Então, sim, eu entendo que é complicado. Mas, antes da preocupação sobre a impressão que causaria, é preciso respeitar o processo de autoconhecimento de cada pessoa. Porque esse tipo de “ameaça”, colocando como falsa, mentirosa, oportunista ou indecisa a pessoa que muda a percepção da sua orientação, colabora para a não saída do armário.

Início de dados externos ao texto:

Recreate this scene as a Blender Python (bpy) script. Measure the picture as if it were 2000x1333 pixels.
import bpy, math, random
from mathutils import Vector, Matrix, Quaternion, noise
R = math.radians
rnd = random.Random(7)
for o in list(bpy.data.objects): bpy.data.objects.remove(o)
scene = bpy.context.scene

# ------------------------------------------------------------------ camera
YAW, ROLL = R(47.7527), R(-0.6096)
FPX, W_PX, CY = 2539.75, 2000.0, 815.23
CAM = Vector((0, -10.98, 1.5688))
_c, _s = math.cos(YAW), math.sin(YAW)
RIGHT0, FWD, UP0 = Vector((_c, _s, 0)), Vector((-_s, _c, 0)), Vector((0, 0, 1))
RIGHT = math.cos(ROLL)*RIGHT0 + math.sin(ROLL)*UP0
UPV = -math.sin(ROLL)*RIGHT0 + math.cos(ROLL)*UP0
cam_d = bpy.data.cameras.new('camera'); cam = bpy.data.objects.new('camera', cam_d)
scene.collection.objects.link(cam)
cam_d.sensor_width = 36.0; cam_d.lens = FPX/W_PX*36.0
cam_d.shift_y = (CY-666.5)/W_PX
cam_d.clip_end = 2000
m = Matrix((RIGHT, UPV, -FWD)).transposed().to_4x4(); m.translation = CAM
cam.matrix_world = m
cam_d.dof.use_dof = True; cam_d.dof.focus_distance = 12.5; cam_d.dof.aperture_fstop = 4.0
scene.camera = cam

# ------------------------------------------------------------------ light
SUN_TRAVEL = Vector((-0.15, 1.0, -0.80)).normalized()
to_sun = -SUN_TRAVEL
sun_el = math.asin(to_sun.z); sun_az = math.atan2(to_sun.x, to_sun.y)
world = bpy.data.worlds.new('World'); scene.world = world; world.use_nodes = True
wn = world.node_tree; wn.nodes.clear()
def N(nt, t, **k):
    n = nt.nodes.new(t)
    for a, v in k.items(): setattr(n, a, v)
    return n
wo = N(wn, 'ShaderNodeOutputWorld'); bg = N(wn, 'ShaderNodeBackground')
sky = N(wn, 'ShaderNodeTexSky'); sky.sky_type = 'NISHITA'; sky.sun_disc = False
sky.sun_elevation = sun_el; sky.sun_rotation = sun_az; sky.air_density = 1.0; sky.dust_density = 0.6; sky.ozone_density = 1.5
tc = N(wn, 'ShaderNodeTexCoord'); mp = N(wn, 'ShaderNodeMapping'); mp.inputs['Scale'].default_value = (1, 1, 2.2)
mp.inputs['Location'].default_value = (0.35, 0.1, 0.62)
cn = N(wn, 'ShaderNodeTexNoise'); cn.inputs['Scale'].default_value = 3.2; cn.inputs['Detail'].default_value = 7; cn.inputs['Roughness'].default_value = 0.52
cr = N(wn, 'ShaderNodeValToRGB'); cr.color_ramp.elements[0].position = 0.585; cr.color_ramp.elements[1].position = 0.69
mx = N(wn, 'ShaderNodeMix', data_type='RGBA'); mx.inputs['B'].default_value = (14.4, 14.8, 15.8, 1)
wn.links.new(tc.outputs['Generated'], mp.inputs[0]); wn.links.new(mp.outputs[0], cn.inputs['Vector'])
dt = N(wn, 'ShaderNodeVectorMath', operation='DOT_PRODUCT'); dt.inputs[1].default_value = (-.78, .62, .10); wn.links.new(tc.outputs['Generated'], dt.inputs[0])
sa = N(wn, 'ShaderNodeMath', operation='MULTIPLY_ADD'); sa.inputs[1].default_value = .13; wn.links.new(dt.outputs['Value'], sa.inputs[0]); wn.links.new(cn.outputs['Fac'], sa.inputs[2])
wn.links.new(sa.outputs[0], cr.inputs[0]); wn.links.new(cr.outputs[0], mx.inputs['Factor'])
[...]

Se fica instaurada a fiscalização da sexualidade alheia, a gente, além de lidar com tudo relacionado ao nosso processo, ainda teria de lidar com o medo de jamais poder se reconhecer de outra forma pela preocupação com o que os outros vão pensar.

E, por fim, o comentário da desquerida é, também, uma bifobia de achar que meus cursos e conteúdos, que são voltados para mulheres que amam mulheres, não teriam a mesma credibilidade caso eu também gostasse de homem. A bissexualidade é uma orientação tão válida como qualquer outra e precisa ser respeitada. Não é nenhum demérito ser bi.

A lesbianidade é algo muito sério, forte e potente dentro de mim. Me entender como sapatão, tendo sido encaixotada na heterossexualidade por 25 anos, foi extremamente libertador. Afirmar que vão “descobrir” que eu sou bi pressupõe que eu estou fingindo ser lésbica e que, mais cedo ou mais tarde, a verdade virá à tona. Isso é muito cruel. Se uma mulher se diz lésbica, independentemente de suas características físicas e suas vivências passadas, ela é lésbica. Apenas respeite.